** start of DATA SECTION **

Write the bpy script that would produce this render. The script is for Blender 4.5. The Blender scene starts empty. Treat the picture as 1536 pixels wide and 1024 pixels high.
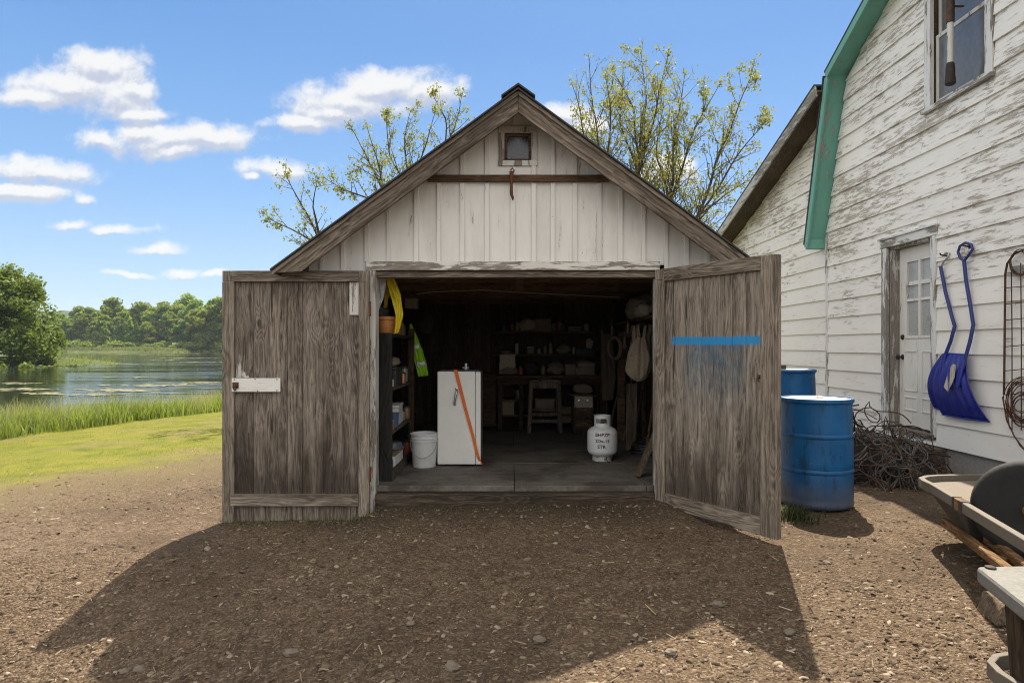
import bpy, math, random
import numpy as np
from mathutils import Vector, Matrix, noise as mnoise

random.seed(7)
S = bpy.context.scene
COL = S.collection
R = math.radians
F, CX, HY, CZ = 970.0, 768.0, 521.0, 1.40      # photograph: focal length in pixels, principal column, horizon row, eye height


def P(px, py, Y):
    """world point at depth Y that the photograph shows at pixel (px, py)"""
    return Vector(((px - CX) / F * Y, Y, CZ + (HY - py) / F * Y))


def sm(t):
    t = min(1.0, max(0.0, t))
    return t * t * (3 - 2 * t)


# ------------------------------------------------------------------ objects
WM = {}


def link(o, parent=None, basis=None):
    COL.objects.link(o)
    b = basis if basis is not None else Matrix.Identity(4)
    o.matrix_basis = b
    if parent is not None:
        o.parent = parent
        WM[o.name] = WM[parent.name] @ b
    else:
        WM[o.name] = b.copy()
    return o


def tag(o, label, cat, group=None, kind=None):
    if label:
        o['label'] = label
    if cat:
        o['category'] = cat
    if group:
        o['group'] = group
    if kind:
        o['kind'] = kind
    return o


def thing(name, label, cat, loc=(0, 0, 0), group=None, rz=0.0):
    o = bpy.data.objects.new(name, None)
    o.empty_display_size = 0.2
    link(o, None, Matrix.Translation(Vector(loc)) @ Matrix.Rotation(rz, 4, 'Z'))
    return tag(o, label, cat, group)


def copy_tree(o, parent=None):
    c = o.copy()
    COL.objects.link(c)
    if parent is not None:
        c.parent = parent
    for ch in list(o.children):
        copy_tree(ch, c)
    return c


class MB:
    """collects shapes and links them as ONE mesh object"""

    def __init__(s):
        s.v, s.f = [], []

    def add(s, v, f):
        k = len(s.v)
        s.v.extend([Vector(p) for p in v])
        s.f.extend([tuple(i + k for i in q) for q in f])
        return s

    def box(s, a, b):
        x0, y0, z0 = a
        x1, y1, z1 = b
        x0, x1 = min(x0, x1), max(x0, x1)
        y0, y1 = min(y0, y1), max(y0, y1)
        z0, z1 = min(z0, z1), max(z0, z1)
        return s.add([(x0, y0, z0), (x1, y0, z0), (x1, y1, z0), (x0, y1, z0), (x0, y0, z1), (x1, y0, z1), (x1, y1, z1), (x0, y1, z1)],
                     [(0, 3, 2, 1), (4, 5, 6, 7), (0, 1, 5, 4), (1, 2, 6, 5), (2, 3, 7, 6), (3, 0, 4, 7)])

    def obox(s, c, size, rot=(0, 0, 0)):
        from mathutils import Euler
        M = Euler(rot).to_matrix()
        hx, hy, hz = size[0] / 2, size[1] / 2, size[2] / 2
        c = Vector(c)
        pts = [c + M @ Vector(p) for p in [(-hx, -hy, -hz), (hx, -hy, -hz), (hx, hy, -hz), (-hx, hy, -hz), (-hx, -hy, hz), (hx, -hy, hz), (hx, hy, hz), (-hx, hy, hz)]]
        return s.add(pts, [(0, 3, 2, 1), (4, 5, 6, 7), (0, 1, 5, 4), (1, 2, 6, 5), (2, 3, 7, 6), (3, 0, 4, 7)])

    def bar(s, p, q, w, h, up=(0, 0, 1), taper=1.0):
        p, q = Vector(p), Vector(q)
        d = (q - p).normalized()
        up = Vector(up)
        if abs(d.dot(up)) > 0.97:
            up = Vector((0, 1, 0))
        sx = d.cross(up).normalized()
        uz = sx.cross(d).normalized()
        o = []
        for c, k in ((p, 1.0), (q, taper)):
            for a, b in ((-1, -1), (1, -1), (1, 1), (-1, 1)):
                o.append(c + sx * (a * w * k / 2) + uz * (b * h * k / 2))
        return s.add(o, [(0, 1, 2, 3), (7, 6, 5, 4), (0, 4, 5, 1), (1, 5, 6, 2), (2, 6, 7, 3), (3, 7, 4, 0)])

    def tube(s, pts, r, n=8, cap=True, closed=False):
        pts = [Vector(p) for p in pts]
        m = len(pts)
        rs = r if isinstance(r, (list, tuple)) else [r] * m
        vs, fs = [], []
        t0 = (pts[1] - pts[0]).normalized()
        a = Vector((0, 0, 1)) if abs(t0.z) < 0.9 else Vector((1, 0, 0))
        nrm = t0.cross(a).normalized()
        for i in range(m):
            if closed:
                t = (pts[(i + 1) % m] - pts[i - 1])
            else:
                t = pts[min(i + 1, m - 1)] - pts[max(i - 1, 0)]
            if t.length < 1e-9:
                t = t0
            t.normalize()
            nrm = nrm - t * nrm.dot(t)
            if nrm.length < 1e-6:
                nrm = t.orthogonal()
            nrm.normalize()
            bi = t.cross(nrm)
            for k in range(n):
                an = 2 * math.pi * k / n
                vs.append(pts[i] + (nrm * math.cos(an) + bi * math.sin(an)) * rs[i])
        for i in range(m if closed else m - 1):
            j = (i + 1) % m
            for k in range(n):
                k2 = (k + 1) % n
                fs.append((i * n + k, i * n + k2, j * n + k2, j * n + k))
        if cap and not closed:
            fs.append(tuple(range(n - 1, -1, -1)))
            fs.append(tuple((m - 1) * n + k for k in range(n)))
        return s.add(vs, fs)

    def lathe(s, prof, c=(0, 0, 0), n=32, axis=None, cap=True):
        c = Vector(c)
        Q = Matrix.Identity(3) if axis is None else Vector((0, 0, 1)).rotation_difference(Vector(axis)).to_matrix()
        vs, fs = [], []
        for r, z in prof:
            for k in range(n):
                an = 2 * math.pi * k / n
                vs.append(c + Q @ Vector((r * math.cos(an), r * math.sin(an), z)))
        for i in range(len(prof) - 1):
            for k in range(n):
                k2 = (k + 1) % n
                fs.append((i * n + k, i * n + k2, (i + 1) * n + k2, (i + 1) * n + k))
        if cap:
            fs.append(tuple(range(n - 1, -1, -1)))
            fs.append(tuple((len(prof) - 1) * n + k for k in range(n)))
        return s.add(vs, fs)

    def prism(s, pts, d):
        d = Vector(d)
        n = len(pts)
        pts = [Vector(p) for p in pts]
        vs = pts + [p + d for p in pts]
        fs = [tuple(range(n - 1, -1, -1)), tuple(range(n, 2 * n))]
        for i in range(n):
            j = (i + 1) % n
            fs.append((i, j, n + j, n + i))
        return s.add(vs, fs)

    def grid(s, fn, nu, nv, wrap=False):
        vs = [fn(i / nu, j / nv) for j in range(nv + 1) for i in range(nu + 1)]
        fs = []
        for j in range(nv):
            for i in range(nu):
                a = j * (nu + 1) + i
                fs.append((a, a + 1, a + nu + 2, a + nu + 1))
        return s.add(vs, fs)

    def blob(s, c, rad, nu=14, nv=9, amp=0.15, fr=2.0, seed=0.0, squash=None):
        c = Vector(c)
        vs, fs = [], []
        for j in range(nv + 1):
            th = math.pi * j / nv
            for i in range(nu):
                ph = 2 * math.pi * i / nu
                d = Vector((math.sin(th) * math.cos(ph), math.sin(th) * math.sin(ph), math.cos(th)))
                k = 1 + amp * mnoise.noise(d * fr + Vector((seed, seed * 1.7, seed * .3)))
                p = Vector((d.x * rad[0], d.y * rad[1], d.z * rad[2])) * k
                if squash is not None and p.z < squash:
                    p.z = squash
                vs.append(c + p)
        for j in range(nv):
            for i in range(nu):
                i2 = (i + 1) % nu
                fs.append((j * nu + i, (j + 1) * nu + i, (j + 1) * nu + i2, j * nu + i2))
        return s.add(vs, fs)

    def build(s, name, mat, parent=None, loc=None, xf=None, local=False, smooth=None, bevel=0.0, solid=0.0, subsurf=0):
        if xf is not None:
            pass
        elif parent is not None:
            xf = Matrix.Identity(4)
            if not local:
                inv = WM[parent.name].inverted()
                s.v = [inv @ p for p in s.v]
            local = True
        else:
            xf = Matrix.Translation(Vector(loc) if loc is not None else Vector((0, 0, 0)))
            inv = xf.inverted()
            s.v = [inv @ p for p in s.v]
        me = bpy.data.meshes.new(name)
        me.from_pydata([tuple(p) for p in s.v], [], s.f)
        me.update()
        me.materials.append(mat)
        if smooth is not None:
            me.shade_smooth()
            if smooth < 179:
                me.set_sharp_from_angle(angle=R(smooth))
        o = bpy.data.objects.new(name, me)
        if parent is not None and not local:
            link(o, parent, WM[parent.name].inverted() @ xf)
        elif parent is not None and local and xf != Matrix.Identity(4):
            link(o, parent, xf)
        else:
            link(o, parent, xf)
        if solid:
            m = o.modifiers.new('solid', 'SOLIDIFY')
            m.thickness = solid
            m.offset = 0
        if subsurf:
            m = o.modifiers.new('sub', 'SUBSURF')
            m.levels = m.render_levels = subsurf
        if bevel:
            m = o.modifiers.new('bevel', 'BEVEL')
            m.width = bevel
            m.segments = 2
            m.limit_method = 'ANGLE'
            m.angle_limit = R(40)
        return o


def np_mesh(name, V, Fq, mat, parent=None, loc=(0, 0, 0)):
    """big mesh from numpy arrays, Fq an (n,k) array of k-gons"""
    loc = np.array(loc, dtype=np.float32)
    me = bpy.data.meshes.new(name)
    k = Fq.shape[1]
    me.vertices.add(len(V))
    me.vertices.foreach_set('co', (V.astype(np.float32) - loc).ravel())
    me.loops.add(Fq.size)
    me.loops.foreach_set('vertex_index', Fq.astype(np.int32).ravel())
    me.polygons.add(len(Fq))
    me.polygons.foreach_set('loop_start', np.arange(0, Fq.size, k, dtype=np.int32))
    me.update(calc_edges=True)
    me.validate()
    me.materials.append(mat)
    o = bpy.data.objects.new(name, me)
    if parent is None:
        link(o, None, Matrix.Translation(Vector([float(a) for a in loc])))
    else:
        link(o, parent)
    return o


# ------------------------------------------------------------------ materials
class G:
    def __init__(s, name):
        s.m = bpy.data.materials.new(name)
        s.m.use_nodes = True
        s.nt = s.m.node_tree
        s.nt.nodes.clear()

    def n(s, t, inp=None, **props):
        nd = s.nt.nodes.new(t)
        for k, v in props.items():
            setattr(nd, k, v)
        for k, v in (inp or {}).items():
            if v is None:
                continue
            sock = nd.inputs[k]
            if isinstance(v, bpy.types.NodeSocket):
                s.nt.links.new(v, sock)
            elif isinstance(v, bpy.types.Node):
                s.nt.links.new(v.outputs[0], sock)
            else:
                if sock.type == 'RGBA' and len(v) == 3:
                    v = (*v, 1)
                sock.default_value = v
        return nd

    def co(s, kind='Object'):
        return s.n('ShaderNodeTexCoord').outputs[kind]

    def pos(s):
        return s.n('ShaderNodeNewGeometry').outputs['Position']

    def rnd(s):
        return s.n('ShaderNodeNewGeometry').outputs['Random Per Island']

    def math(s, op, a, b=None, c=None, clamp=False):
        return s.n('ShaderNodeMath', {0: a, 1: b, 2: c}, operation=op, use_clamp=clamp).outputs[0]

    def vm(s, op, a, b=None, c=None, out=0):
        return s.n('ShaderNodeVectorMath', {0: a, 1: b, 2: c}, operation=op).outputs[out]

    def scale(s, v, sc):
        return s.vm('MULTIPLY', v, sc)

    def mix(s, f, a, b, blend='MIX'):
        return s.n('ShaderNodeMix', {0: f, 6: a, 7: b}, data_type='RGBA', blend_type=blend).outputs[2]

    def noise(s, v, scale=5, detail=4, rough=.55, dist=0.0, col=False):
        return s.n('ShaderNodeTexNoise', {'Vector': v, 'Scale': scale, 'Detail': detail, 'Roughness': rough, 'Distortion': dist}).outputs[1 if col else 0]

    def vor(s, v, scale=5, feature='F1', out=0, rand=1.0):
        return s.n('ShaderNodeTexVoronoi', {'Vector': v, 'Scale': scale, 'Randomness': rand}, feature=feature).outputs[out]

    def ramp(s, f, stops, interp='LINEAR'):
        nd = s.n('ShaderNodeValToRGB', {0: f})
        cr = nd.color_ramp
        cr.interpolation = interp
        while len(cr.elements) < len(stops):
            cr.elements.new(0.5)
        for e, (p, c) in zip(cr.elements, stops):
            e.position = p
            e.color = (c, c, c, 1) if isinstance(c, (int, float)) else (*c, 1)
        return nd.outputs[0]

    def smooth(s, f, lo, hi, a=0.0, b=1.0):
        return s.n('ShaderNodeMapRange', {0: f, 1: lo, 2: hi, 3: a, 4: b}, interpolation_type='SMOOTHSTEP').outputs[0]

    def sep(s, v):
        return s.n('ShaderNodeSeparateXYZ', {0: v}).outputs

    def comb(s, x=0.0, y=0.0, z=0.0):
        return s.n('ShaderNodeCombineXYZ', {0: x, 1: y, 2: z}).outputs[0]

    def bump(s, h, strength=.5, dist=.01, normal=None):
        return s.n('ShaderNodeBump', {'Height': h, 'Strength': strength, 'Distance': dist, 'Normal': normal}).outputs[0]

    def out(s, sh):
        s.n('ShaderNodeOutputMaterial', {0: sh})
        return s.m

    def bsdf(s, color, rough=.7, normal=None, metal=0.0, spec=.5, **kw):
        inp = {'Base Color': color, 'Roughness': rough, 'Metallic': metal, 'Specular IOR Level': spec, 'Normal': normal}
        inp.update(kw)
        return s.n('ShaderNodeBsdfPrincipled', inp).outputs[0]

    def island(s, v, k=(37.1, 11.7, 53.3)):
        r = s.rnd()
        return s.vm('ADD', v, s.vm('SCALE', s.comb(*k), None)) if False else s.vm('ADD', v, s.vm('MULTIPLY', s.comb(r, r, r), k))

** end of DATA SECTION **

Leave the pictures out and please restate exactly the lines running from the start of the material through the one with "from mathutils import Vector, Matrix, noise".

# EXPECTED OUTPUT
Write the bpy script that would produce this render. The script is for Blender 4.5. The Blender scene starts empty. Treat the picture as 1536 pixels wide and 1024 pixels high.
import bpy, math, random
import numpy as np
from mathutils import Vector, Matrix, noise as mnoise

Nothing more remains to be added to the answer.